Task 2.1 (Warmup) Write a function lazy_append : ’a lazylist * ’a lazylist -> ’a lazylist. This function expects two lazy lists and returns a lazy list consisting of all the elements of
the first lazy list followed by all the elements of the second lazy list. The lazy lists involved may be finite or infinite. Please note the type of this function is subtly different than what was discussed in lecture.
In examining lazy lists produced by your code, you may find the following function useful.
(* take(L, n) returns the first n elements of L, now as a regular
list, unless L has fewer than n elements, in which case take raises Fail.
*)
fun take (L : ’a lazylist, 0 : int) : ’a list = nil
| take (Nil, _) = raise Fail “tried to take from a Nil lazylist”
| take (Cons(x, f), n) = x::take(f(), n-1)
As you might guess, it’s tricky to take the length of a potentially-infinite list – if we do it naively you can expect to spend a very long time walking the list!
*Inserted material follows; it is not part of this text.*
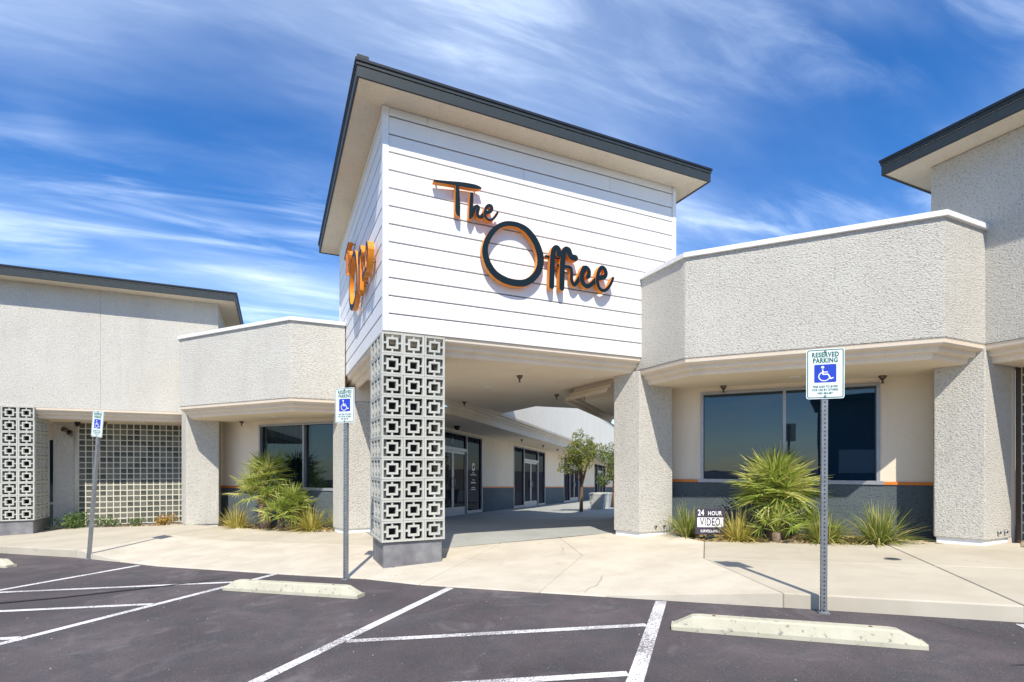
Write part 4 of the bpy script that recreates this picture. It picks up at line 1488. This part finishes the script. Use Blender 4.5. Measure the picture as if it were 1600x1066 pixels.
def parking_sign(label, u, v, plate_z, lean=0.0, lean_ax=0.0, yaw=0.0):
    x, y, z = P(u, v)
    t = thing('parking_sign', label, 'sign', (x, y, z), 0, 'reserved parking signs along the kerb')
    t.rotation_euler = (lean_ax, lean, -math.pi / 4 + yaw)
    # perforated square post: front web with punched holes, two side webs
    H = plate_z + .20
    mb = MB()
    a = .026
    mb.box(-a, a, -a, a, -.1, H)
    mb.build('post', M['steel'], t, True, bevel=.005)
    mb = MB()
    k = int(H / .0254 / 1.5)
    for i in range(k):
        zc = .03 + i * .038
        mb.box(-.006, .006, -a - .0012, -a - .0002, zc - .007, zc + .007)
        mb.box(-a - .0012, -a - .0002, -.006, .006, zc - .007, zc + .007)
    tag(mb.build('punched_holes', M['hole'], t, True), kind='stuff')
    mb = MB(); mb.tube([(0, -a - .012, .05), (0, -a, .05)], [.012, .012], 8); mb.box(-.045, .045, -.045, .045, -.02, .012); mb.build('post_foot', M['steel'], t, True)
    o = plate(.1525, .2285, .022, -a - .006, -a - .003).build('sign_plate', M['sign_white'], t, True)
    o.location.z = plate_z
    f = -a - .0068
    for mbx, nm, mt in ((frame_ring(.1445, .2205, .017, .0075, f), 'border', M['sign_green']), (plate(.088, .082, .010, f - .0002, f + .0004), 'access_panel', M['sign_blue'])):
        q = mbx.build(nm, mt, o, True)
        if nm == 'access_panel':
            q.location.z = .003
    text('RESERVED', o, (0, f, .172), .060, M['sign_green'], .0019, .74)
    text('PARKING', o, (0, f, .120), .060, M['sign_green'], .0019, .74)
    text('FINE $250 TO $1000', o, (0, f, -.118), .0275, M['sign_green'], .0006, .74)
    text('FOR USE BY OTHERS', o, (0, f, -.148), .0275, M['sign_green'], .0006, .74)
    text('NRS 484-487', o, (0, f, -.178), .0275, M['sign_green'], .0006, .74)
    mb = MB()
    yy = f - .0012
    flat_stroke(mb, [(-.020, .032), (-.018, -.008), (.022, -.008), (.045, -.050), (.062, -.042)], .011, yy)
    flat_stroke(mb, [(-.018, .012), (.018, .012)], .009, yy - .0008)
    arc = [(-.008 + .044 * math.cos(math.radians(a_)), -.028 + .040 * math.sin(math.radians(a_))) for a_ in range(115, 345, 15)]
    flat_stroke(mb, arc, .009, yy - .0016)
    n = mb.vert(*[(-.021 + .0125 * math.cos(2 * math.pi * k / 14), yy - .0024, .056 + .0125 * math.sin(2 * math.pi * k / 14)) for k in range(14)])
    mb.face([n + k for k in range(14)])
    q = mb.build('wheelchair_symbol', M['sign_paper'], o, True)
    q.location.z = .003
    for zz in (.205, -.205):
        mb = MB(); mb.tube([(0, f - .006, zz), (0, f + .002, zz)], [.010, .011], 8); mb.build('bolt', M['steel'], o, True)
    return t


parking_sign('nearest and largest reserved parking sign, in front of the wide fan palm', -1.01, 5.47, 2.19, .004, -.004)
parking_sign('reserved parking sign on an upright post standing just left of the tower block column', 4.44, 5.66, 2.29, .003)
parking_sign('reserved parking sign on a leaning post in front of the glass block panel', 10.24, 6.03, 2.40, .105, -.01, -.02)

# video notice on a stake in the bed
x, y = 6.64, 6.55
t = thing('notice_sign', 'small dark video surveillance notice on a stake in the planting bed', 'sign', (x, y, asph(x, y) + .12), math.radians(-26))
mb = MB(); mb.box(-.055, .055, .0, .012, -.1, .16); mb.build('stake', M['fascia'], t, True)
o = plate(.247, .215, .03, -.012, -.001).build('sign_plate', M['sign_dark'], t, True)
o.location.z = .315
MBp = plate(.215, .080, .006, -.0128, -.0122).build('white_panel', M['sign_paper'], o, True)
MBp.location.z = -.012
text('24', o, (-.155, -.0128, .145), .135, M['sign_paper'], .003, .74)
text('HOUR', o, (.075, -.0128, .136), .095, M['sign_paper'], .002, .80)
text('VIDEO', o, (0, -.0138, -.012), .180, M['sign_dark'], .003, .60)
text('SURVEILLANCE', o, (0, -.0128, -.160), .060, M['sign_paper'], .0012, .74)

# round lid in the right walk
x, y = 7.07, 3.96
t = thing('valve_cover', 'small round dark lid set in the right sidewalk', 'cover', (x, y, asph(x, y) + .141))
mb = MB(); mb.tube([(0, 0, 0), (0, 0, .004)], [.095, .092], 20); mb.build('ring', M['plinth'], t, True)
mb = MB(); mb.tube([(0, 0, .003), (0, 0, .006)], [.075, .073], 20); mb.build('lid', M['fascia'], t, True)


# ------------------------------------------------------------------ plants
def leaf_strip(mb, p, d, side, L, w, droop, seg, tint, fold=0.0):
    """narrow blade from p along d, drooping, width along side"""
    p, d, side = Vector(p), Vector(d).normalized(), Vector(side).normalized()
    prev = None
    for i in range(seg + 1):
        k = i / seg
        ww = w * (1 - k) ** 0.7 * (0.55 + 0.9 * min(1, k * 4)) / 1.45 if i < seg else 0.0008
        a = mb.vert(p - side * ww, p + side * ww)
        if prev is not None:
            mb.face([prev, prev + 1, a + 1, a], 0, False, tint)
        prev = a
        d = (d + Vector((0, 0, -droop / seg))).normalized()
        p = p + d * (L / seg)


def palm_leaf_mesh(n, blade, petiole, seed, droop=.5, mat=None):
    """fan leaf: petiole along +y, pleated fan of narrow leaflets in the x-y plane, upper side +z"""
    rnd = random.Random(seed)
    mb = MB()
    mb.use_tint = True
    mb.tube([(0, 0, 0), (0, petiole * .5, .012), (0, petiole, 0)], [.011, .008, .006], 5)
    hub = Vector((0, petiole, 0))
    for k in range(n):
        a = math.radians(-122 + 244 * k / (n - 1)) + rnd.uniform(-.04, .04)
        L = blade * (0.72 + 0.28 * math.cos(a * .62)) * rnd.uniform(.88, 1.06)
        d = Vector((math.sin(a), math.cos(a), .10 + rnd.uniform(-.04, .08)))
        side = Vector((math.cos(a), -math.sin(a), rnd.choice((-.6, .6))))
        leaf_strip(mb, hub, d, side, L, .0158 * blade / .45, droop * rnd.uniform(.5, 1.25), 4, rnd.uniform(.15, .85))
    return mesh_of(mb, 'leaf', mat or M['palm_leaf'])


PALM_BIG = [palm_leaf_mesh(19, .47, .32, k, .5) for k in range(4)]
PALM_SML = [palm_leaf_mesh(17, .36, .25, 20 + k, .5) for k in range(3)]


def palm_crown(t, meshes, n, centre, seed, scale=1.0, lo_el=-35, hi_el=88):
    rnd = random.Random(seed)
    for k in range(n):
        f = (k + .5) / n
        el = math.radians(lo_el + (hi_el - lo_el) * (f ** .85))
        az = k * 2.39996 + rnd.uniform(-.25, .25)
        dr = Vector((math.cos(az) * math.cos(el), math.sin(az) * math.cos(el), math.sin(el)))
        up = Vector((0, 0, 1)) - dr * dr.z
        if up.length < .15:
            up = Vector((math.cos(az + 1), math.sin(az + 1), 0)) - dr * dr.dot(Vector((math.cos(az + 1), math.sin(az + 1), 0)))
        up.normalize()
        right = dr.cross(up).normalized()
        mtx = Matrix((right, dr, up)).transposed()
        mtx = mtx @ Matrix.Rotation(rnd.uniform(-.5, .5), 3, 'Y')
        sc = scale * rnd.uniform(.85, 1.1) * (1.0 if el > -.2 else .92)
        place('leaf', meshes[k % len(meshes)], t, Vector(centre) + dr * .03, mtx.to_euler(), (sc, sc, sc))


def bed_z(x, y):
    return asph(x, y) + .125


PALM_DEAD = [palm_leaf_mesh(13, .36, .24, 40 + k, 1.1, M['grass_yellow']) for k in range(2)]
# right palm: one dense ball of fans close to the ground
x, y = 7.58, 6.05
t = thing('fan_palm', 'wide ball shaped fan palm in front of the big right window', 'palm', (x, y, bed_z(x, y)))
mb = MB(); mb.tube([(0, 0, -.1), (.02, 0, .25), (.03, .01, .66)], [.15, .14, .10], 10); mb.build('trunk', M['palm_trunk'], t, True)
palm_crown(t, PALM_BIG, 70, (.03, .01, .74), 3, 1.0, -38)
palm_crown(t, PALM_DEAD, 16, (.03, .01, .62), 6, .9, -75, -35)
mb = MB(); mb.tube([(-.30, -.25, -.1), (-.36, -.30, .16)], [.07, .06], 8); mb.build('trunk', M['palm_trunk'], t, True)
mb = MB(); mb.tube([(.30, -.32, -.1), (.36, -.36, .14)], [.07, .06], 8); mb.build('trunk', M['palm_trunk'], t, True)
palm_crown(t, PALM_SML, 12, (-.36, -.30, .18), 4, .85, -8)
palm_crown(t, PALM_SML, 12, (.36, -.36, .16), 5, .85, -8)

# left palms
x, y = -.22, 13.95
t = thing('fan_palm', 'tall leaning fan palm with shaggy crown beside the left window', 'palm', (x, y, bed_z(x, y)))
mb = MB(); mb.tube([(.05, -.05, -.1), (.02, -.02, .35), (-.02, .02, .75), (.08, .0, 1.12)], [.17, .15, .12, .09], 10); mb.build('trunk', M['palm_trunk'], t, True)
mb = MB(); mb.tube([(.02, 0, .6), (-.18, -.16, .75)], [.08, .06], 8); mb.build('trunk', M['palm_trunk'], t, True)
palm_crown(t, PALM_BIG, 36, (.10, 0, 1.20), 11, .95, -50)
palm_crown(t, PALM_BIG, 16, (-.26, -.2, .82), 12, .85, -35)
palm_crown(t, PALM_DEAD, 12, (.08, 0, 1.05), 16, .85, -78, -40)
x, y = .40, 13.30
t = thing('fan_palm', 'short young fan palm right of the leaning palm', 'palm', (x, y, bed_z(x, y)))
mb = MB(); mb.tube([(0, 0, -.1), (.0, 0, .25), (.02, 0, .50)], [.11, .10, .07], 9); mb.build('trunk', M['palm_trunk'], t, True)
mb = MB(); mb.tube([(-.25, .1, -.1), (-.24, .1, .3)], [.09, .08], 9); mb.build('trunk', M['palm_trunk'], t, True)
palm_crown(t, PALM_SML, 30, (.02, 0, .50), 13, 1.1, -50)
palm_crown(t, PALM_SML, 16, (-.28, -.1, .32), 14, 1.0, -20)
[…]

To get around this, we can use a lazy representation of natural numbers to store the result of our length function:
datatype lazynat = Zero | Succ of unit -> lazynat
This is another version of the Peano natural numbers This definition means a natural number can be either zero or one plus some other number. The only difference is that now we compute “the other number” lazily. Here are some examples of lazy nats:
(* returns the lazy representation of infinity *)
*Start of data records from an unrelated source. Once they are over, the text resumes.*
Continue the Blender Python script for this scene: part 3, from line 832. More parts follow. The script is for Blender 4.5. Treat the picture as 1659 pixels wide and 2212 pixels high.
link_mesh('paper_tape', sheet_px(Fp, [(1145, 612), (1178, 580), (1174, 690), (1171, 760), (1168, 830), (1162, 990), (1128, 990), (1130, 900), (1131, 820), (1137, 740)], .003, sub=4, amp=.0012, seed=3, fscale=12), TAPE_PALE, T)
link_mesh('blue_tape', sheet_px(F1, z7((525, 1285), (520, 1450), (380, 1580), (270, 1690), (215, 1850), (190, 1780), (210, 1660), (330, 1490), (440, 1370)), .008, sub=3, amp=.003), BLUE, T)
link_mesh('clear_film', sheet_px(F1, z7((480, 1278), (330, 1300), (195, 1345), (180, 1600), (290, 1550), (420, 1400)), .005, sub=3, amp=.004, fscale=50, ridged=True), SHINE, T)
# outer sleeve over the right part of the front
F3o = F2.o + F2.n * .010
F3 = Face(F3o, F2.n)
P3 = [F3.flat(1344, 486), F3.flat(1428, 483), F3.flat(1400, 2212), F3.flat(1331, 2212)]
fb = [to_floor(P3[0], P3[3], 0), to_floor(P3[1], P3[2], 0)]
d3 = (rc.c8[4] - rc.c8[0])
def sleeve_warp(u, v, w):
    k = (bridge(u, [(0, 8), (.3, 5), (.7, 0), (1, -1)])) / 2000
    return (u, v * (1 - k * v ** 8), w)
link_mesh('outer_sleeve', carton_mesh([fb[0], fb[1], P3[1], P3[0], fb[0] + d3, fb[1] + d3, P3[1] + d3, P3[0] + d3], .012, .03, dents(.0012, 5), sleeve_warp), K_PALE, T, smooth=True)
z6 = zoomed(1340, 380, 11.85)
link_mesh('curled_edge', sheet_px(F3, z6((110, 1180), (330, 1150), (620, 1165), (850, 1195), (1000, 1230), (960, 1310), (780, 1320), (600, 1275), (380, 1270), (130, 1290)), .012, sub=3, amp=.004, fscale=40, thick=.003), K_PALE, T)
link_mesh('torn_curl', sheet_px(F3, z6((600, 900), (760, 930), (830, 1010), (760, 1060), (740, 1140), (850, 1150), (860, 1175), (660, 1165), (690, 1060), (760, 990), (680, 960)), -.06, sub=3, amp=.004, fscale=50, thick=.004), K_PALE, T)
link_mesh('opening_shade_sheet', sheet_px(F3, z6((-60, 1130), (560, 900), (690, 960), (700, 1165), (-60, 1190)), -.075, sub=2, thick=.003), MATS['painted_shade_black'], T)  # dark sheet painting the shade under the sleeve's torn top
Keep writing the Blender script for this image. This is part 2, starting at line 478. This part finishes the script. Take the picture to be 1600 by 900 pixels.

fun infinity () = Succ infinity
(* This means 2 + infinity, which is still infinity *)
val silly_infinity = Succ (fn () => Succ (fn () => silly_infinity))
(* Lazy representation of 2 *)
val two = Succ (fn () => Succ (fn () => Zero))
Task 2.2 Now write a function lazy_length : ’a lazylist -> lazynat that computes the length of a lazy list. This function must terminate even if the list is infinite.
Task 2.3 It’s kind of boring if all we can do is take the length of a list, so let’s consider some other operations on lazy nats.
Why might it be a bad idea to try and write a function lazy_to_int that converts a lazy nat to an int?
Task 2.4 Instead, write a comparison function, lazy_cmp: lazynat -> int -> order that returns whether the given lazy nat is less than, equal to or greater than the given integer. Note that only one argument is lazy. This function must terminate even if the given nat is infinite. You may assume the integer argument is nonnegative.
Task 2.5 For the sake of completeness, write a function int_to_lazy : int -> lazynat
that converts an integer to a lazy nat. You may assume the argument is nonnegative.
Have the TAs check your work before proceeding!
3 Games
Once you have finished the section on lazy lists and a TA has checked your work, spend the remainder of the lab working on homework 11.